OS: NixOS 20.09 (Nightingale) x86_64
Host: 20EN0006MZ ThinkPad P50
Kernel: 5.4.100
Shell: zsh 5.8
Terminal: alacritty
CPU: Intel i7-6820HQ (8) @ 3.600GHz
GPU: NVIDIA Quadro M2000M
Memory: 15842MiB / 23953MiB

Steps to reproduce

  • export a domain from route53:
cli53 export --full domainname.tld > route53-hostedzone.txt
  • create an new one (in my case it was a new account):
export CR="$(date +'%Y-%m-%d-%H-%M-%S')"
aws route53 create-hosted-zone --name 'domainname.tld' --caller-reference "${CR}"
  • import the file from before:
cli53 import --file route53-hostedzone.txt 'domainname.tld'

Expected behaviour

A hosted zone with exactly same identical records to the old one

Actual behaviour

most of the records have a trailing dot. The way one notices is by doing this:

aws route53 list-resource-record-sets --hosted-zone-id $oldhostedzoneid --output json > old.domainname.json
# ---switch accounts
aws route53 list-resource-record-sets --hosted-zone-id $newhostedzoneid --output json > new.domainname.json
diff new.domainname.json old.domainname.json

the output shows a lot of these:

...
872c872
<                     "Value": "cname.vercel-dns.com."
---
>                     "Value": "cname.vercel-dns.com"
...

Note the trailing dot in the record on the 2nd line, from new.domainname.json

As far as I know, the standard treats both values with and without the trailing dot as valid, where the former is preferred. Also, the route53 docs say the same. Still, it's pretty confusing when the input doesn't match the output.

From RFC1035:

Domain names that end in a dot are called absolute, and are taken as complete. Domain names which do not end in a dot are called relative; the actual domain name is the concatenation of the relative part with an origin specified in a $ORIGIN, $INCLUDE, or as an argument to the master file loading routine. A relative name is an error when no origin is available.

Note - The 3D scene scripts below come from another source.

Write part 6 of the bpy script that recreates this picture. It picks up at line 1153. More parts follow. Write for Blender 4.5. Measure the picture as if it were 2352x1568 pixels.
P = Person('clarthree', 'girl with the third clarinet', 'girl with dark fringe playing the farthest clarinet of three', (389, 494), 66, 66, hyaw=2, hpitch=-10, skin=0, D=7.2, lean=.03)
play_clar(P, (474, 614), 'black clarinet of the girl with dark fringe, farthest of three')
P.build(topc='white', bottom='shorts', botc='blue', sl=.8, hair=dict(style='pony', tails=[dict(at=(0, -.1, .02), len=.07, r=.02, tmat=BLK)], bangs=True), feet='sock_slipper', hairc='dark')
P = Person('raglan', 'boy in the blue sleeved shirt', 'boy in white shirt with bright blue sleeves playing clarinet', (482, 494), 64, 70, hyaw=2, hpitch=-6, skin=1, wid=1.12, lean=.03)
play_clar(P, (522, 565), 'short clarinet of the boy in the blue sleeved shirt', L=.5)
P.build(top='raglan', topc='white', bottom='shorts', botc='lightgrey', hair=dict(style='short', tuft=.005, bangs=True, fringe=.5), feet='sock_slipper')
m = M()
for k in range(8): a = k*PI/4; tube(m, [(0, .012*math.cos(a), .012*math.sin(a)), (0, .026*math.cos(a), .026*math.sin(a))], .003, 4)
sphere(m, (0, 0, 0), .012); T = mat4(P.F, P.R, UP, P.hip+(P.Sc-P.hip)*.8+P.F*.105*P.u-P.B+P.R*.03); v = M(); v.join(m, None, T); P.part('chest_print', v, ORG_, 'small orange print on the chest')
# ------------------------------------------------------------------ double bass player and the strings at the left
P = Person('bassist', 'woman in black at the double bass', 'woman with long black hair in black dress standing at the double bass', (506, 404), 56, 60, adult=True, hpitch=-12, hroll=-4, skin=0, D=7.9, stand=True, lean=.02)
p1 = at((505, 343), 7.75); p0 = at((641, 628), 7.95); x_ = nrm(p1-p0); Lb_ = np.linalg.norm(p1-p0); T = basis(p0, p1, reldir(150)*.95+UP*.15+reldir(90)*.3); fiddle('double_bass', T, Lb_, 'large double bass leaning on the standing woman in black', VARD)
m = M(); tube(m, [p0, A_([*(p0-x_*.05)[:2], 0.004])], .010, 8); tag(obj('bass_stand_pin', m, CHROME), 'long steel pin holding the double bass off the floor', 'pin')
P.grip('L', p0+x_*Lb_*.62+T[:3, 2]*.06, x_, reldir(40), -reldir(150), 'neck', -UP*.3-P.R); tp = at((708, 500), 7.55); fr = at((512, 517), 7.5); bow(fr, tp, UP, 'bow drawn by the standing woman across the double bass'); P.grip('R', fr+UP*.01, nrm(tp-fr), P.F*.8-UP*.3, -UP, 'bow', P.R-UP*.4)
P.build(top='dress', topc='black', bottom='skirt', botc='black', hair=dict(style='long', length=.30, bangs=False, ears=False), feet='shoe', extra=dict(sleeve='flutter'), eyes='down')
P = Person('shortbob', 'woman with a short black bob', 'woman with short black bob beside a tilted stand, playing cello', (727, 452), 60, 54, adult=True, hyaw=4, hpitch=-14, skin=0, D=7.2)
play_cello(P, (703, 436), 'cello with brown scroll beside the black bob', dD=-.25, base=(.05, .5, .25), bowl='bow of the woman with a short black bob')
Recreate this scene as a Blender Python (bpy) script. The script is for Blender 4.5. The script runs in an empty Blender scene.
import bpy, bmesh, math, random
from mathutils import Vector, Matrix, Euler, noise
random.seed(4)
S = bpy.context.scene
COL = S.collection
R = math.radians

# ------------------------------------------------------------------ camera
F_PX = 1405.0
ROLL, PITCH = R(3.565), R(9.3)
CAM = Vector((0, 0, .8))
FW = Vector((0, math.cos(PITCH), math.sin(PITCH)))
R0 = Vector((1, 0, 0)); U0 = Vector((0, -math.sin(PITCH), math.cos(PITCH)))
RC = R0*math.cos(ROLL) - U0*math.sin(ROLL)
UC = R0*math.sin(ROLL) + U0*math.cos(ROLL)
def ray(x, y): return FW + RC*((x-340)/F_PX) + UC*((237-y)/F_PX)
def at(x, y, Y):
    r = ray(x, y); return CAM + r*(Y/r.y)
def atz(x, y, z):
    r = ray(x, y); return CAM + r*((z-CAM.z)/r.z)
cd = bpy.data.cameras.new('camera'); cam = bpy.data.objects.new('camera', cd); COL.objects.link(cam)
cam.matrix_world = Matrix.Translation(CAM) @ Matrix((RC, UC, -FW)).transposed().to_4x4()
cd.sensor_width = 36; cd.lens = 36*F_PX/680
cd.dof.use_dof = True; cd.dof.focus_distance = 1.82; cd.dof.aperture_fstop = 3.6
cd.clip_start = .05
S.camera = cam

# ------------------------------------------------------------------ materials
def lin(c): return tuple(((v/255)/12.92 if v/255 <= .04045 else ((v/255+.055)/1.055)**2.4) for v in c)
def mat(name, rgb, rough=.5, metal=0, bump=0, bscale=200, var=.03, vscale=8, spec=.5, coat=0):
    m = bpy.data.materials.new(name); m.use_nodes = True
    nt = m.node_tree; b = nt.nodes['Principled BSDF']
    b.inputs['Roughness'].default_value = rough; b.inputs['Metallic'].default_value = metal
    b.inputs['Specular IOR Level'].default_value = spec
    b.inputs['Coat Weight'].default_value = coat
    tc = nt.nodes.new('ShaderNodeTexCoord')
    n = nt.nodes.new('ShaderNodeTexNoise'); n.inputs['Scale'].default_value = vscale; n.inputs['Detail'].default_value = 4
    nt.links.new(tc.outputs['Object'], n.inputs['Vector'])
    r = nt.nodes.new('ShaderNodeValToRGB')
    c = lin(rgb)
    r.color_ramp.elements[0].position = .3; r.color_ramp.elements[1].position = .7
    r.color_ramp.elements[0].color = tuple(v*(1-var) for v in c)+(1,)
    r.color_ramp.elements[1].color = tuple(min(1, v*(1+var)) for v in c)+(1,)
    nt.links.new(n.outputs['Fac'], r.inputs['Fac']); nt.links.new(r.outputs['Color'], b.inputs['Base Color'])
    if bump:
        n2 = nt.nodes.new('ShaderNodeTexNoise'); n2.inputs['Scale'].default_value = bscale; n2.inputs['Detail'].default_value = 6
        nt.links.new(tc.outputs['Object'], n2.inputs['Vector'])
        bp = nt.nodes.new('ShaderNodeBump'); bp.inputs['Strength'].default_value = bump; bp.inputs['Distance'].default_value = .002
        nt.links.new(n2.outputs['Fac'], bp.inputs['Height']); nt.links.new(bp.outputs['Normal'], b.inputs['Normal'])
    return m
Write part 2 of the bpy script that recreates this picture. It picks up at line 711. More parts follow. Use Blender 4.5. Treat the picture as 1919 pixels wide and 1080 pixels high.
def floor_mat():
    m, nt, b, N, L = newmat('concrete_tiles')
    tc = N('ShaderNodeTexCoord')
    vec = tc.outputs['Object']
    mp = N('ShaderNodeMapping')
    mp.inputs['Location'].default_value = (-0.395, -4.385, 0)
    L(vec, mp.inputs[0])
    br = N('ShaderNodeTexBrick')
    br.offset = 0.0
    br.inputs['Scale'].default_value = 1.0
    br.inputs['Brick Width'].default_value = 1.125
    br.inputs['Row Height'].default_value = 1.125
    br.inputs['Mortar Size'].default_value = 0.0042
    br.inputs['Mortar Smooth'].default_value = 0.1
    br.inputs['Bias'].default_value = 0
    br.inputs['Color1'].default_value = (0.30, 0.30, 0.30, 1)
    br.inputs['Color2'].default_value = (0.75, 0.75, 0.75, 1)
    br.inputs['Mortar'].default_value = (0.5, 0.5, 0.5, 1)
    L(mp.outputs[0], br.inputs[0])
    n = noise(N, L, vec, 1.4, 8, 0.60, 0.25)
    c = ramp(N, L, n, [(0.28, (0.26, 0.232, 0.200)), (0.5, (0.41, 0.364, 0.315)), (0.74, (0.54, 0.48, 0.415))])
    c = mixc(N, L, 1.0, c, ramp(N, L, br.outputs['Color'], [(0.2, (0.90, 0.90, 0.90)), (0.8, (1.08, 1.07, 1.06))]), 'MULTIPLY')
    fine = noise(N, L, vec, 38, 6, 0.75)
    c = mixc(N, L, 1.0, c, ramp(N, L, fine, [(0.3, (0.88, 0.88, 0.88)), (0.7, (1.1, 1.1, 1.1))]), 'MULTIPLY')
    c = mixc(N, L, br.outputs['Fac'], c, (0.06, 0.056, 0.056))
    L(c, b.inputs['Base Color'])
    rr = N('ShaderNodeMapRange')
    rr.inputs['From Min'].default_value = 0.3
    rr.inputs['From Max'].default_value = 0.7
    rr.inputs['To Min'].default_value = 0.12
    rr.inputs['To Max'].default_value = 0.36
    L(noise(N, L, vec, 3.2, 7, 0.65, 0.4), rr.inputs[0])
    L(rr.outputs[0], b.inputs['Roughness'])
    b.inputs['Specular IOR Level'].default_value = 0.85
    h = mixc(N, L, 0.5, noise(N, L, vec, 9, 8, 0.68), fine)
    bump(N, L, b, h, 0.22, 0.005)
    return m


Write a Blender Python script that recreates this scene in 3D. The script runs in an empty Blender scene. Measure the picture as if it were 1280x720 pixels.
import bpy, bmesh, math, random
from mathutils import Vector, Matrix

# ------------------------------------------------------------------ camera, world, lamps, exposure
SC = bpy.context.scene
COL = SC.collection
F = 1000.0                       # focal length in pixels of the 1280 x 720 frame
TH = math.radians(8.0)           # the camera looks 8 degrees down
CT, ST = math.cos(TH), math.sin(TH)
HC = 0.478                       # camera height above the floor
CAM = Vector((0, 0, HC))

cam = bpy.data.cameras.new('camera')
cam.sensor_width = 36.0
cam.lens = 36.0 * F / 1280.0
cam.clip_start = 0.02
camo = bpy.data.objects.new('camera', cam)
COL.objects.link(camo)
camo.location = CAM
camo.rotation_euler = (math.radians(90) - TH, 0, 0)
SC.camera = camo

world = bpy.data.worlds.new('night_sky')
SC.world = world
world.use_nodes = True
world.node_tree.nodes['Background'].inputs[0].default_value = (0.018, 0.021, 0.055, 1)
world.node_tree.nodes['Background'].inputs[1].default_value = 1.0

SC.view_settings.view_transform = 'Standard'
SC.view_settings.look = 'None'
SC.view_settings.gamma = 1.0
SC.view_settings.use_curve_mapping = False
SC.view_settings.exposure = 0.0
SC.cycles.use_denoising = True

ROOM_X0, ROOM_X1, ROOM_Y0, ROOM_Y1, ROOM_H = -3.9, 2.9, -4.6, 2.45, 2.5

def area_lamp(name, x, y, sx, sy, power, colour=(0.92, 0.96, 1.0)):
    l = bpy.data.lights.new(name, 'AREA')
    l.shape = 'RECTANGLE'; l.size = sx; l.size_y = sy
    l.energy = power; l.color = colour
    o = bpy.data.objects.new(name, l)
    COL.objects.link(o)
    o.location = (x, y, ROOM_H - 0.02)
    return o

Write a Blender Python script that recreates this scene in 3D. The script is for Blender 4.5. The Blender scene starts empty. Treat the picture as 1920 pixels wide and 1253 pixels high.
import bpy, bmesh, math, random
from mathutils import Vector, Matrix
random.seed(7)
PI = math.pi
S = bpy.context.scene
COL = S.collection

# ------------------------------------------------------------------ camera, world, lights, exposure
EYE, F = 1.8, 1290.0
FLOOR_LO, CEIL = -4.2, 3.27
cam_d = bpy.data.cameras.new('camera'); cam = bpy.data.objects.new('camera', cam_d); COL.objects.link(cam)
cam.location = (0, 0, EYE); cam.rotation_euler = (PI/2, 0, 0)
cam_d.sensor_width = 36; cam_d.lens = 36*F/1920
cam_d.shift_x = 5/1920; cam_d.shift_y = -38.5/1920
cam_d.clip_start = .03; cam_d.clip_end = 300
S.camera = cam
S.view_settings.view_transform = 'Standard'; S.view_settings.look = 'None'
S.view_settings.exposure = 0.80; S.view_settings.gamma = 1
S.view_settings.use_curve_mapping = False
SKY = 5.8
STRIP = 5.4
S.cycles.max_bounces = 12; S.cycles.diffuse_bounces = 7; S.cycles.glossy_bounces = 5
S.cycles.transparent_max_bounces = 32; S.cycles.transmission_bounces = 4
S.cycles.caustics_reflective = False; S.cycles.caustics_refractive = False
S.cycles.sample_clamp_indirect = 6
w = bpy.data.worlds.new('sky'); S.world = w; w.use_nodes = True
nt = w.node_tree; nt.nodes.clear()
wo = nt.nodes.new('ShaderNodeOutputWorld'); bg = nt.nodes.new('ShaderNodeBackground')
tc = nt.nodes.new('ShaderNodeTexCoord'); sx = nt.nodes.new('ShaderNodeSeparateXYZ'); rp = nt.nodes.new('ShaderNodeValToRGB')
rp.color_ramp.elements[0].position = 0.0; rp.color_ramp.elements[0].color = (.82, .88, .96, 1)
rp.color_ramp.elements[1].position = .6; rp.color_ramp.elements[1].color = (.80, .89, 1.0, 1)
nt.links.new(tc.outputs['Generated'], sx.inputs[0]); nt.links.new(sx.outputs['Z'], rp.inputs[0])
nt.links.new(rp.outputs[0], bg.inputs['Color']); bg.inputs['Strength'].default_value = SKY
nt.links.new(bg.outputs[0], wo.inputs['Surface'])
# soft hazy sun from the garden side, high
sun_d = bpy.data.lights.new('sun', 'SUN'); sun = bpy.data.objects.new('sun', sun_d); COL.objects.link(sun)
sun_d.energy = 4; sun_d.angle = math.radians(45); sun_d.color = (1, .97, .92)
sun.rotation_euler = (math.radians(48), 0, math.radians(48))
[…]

Amazon would appear to actually be the one at fault here, since they treat all domain names as absolute whether they end in a dot or not. cli53 has to export those records as absolute since that's what Amazon means. Other DNS services will interpret them as relative domain names, which means your "cname.vercel-dns.com" would be interpreted as "cname.vercel-dns.com.vercel-dns.com." (assuming it was in a zone for "vercel-dns.com."), which is not the same record that R53 is providing. But once it's been corrected, there's not any real way to know if the original was correctly or incorrectly specified.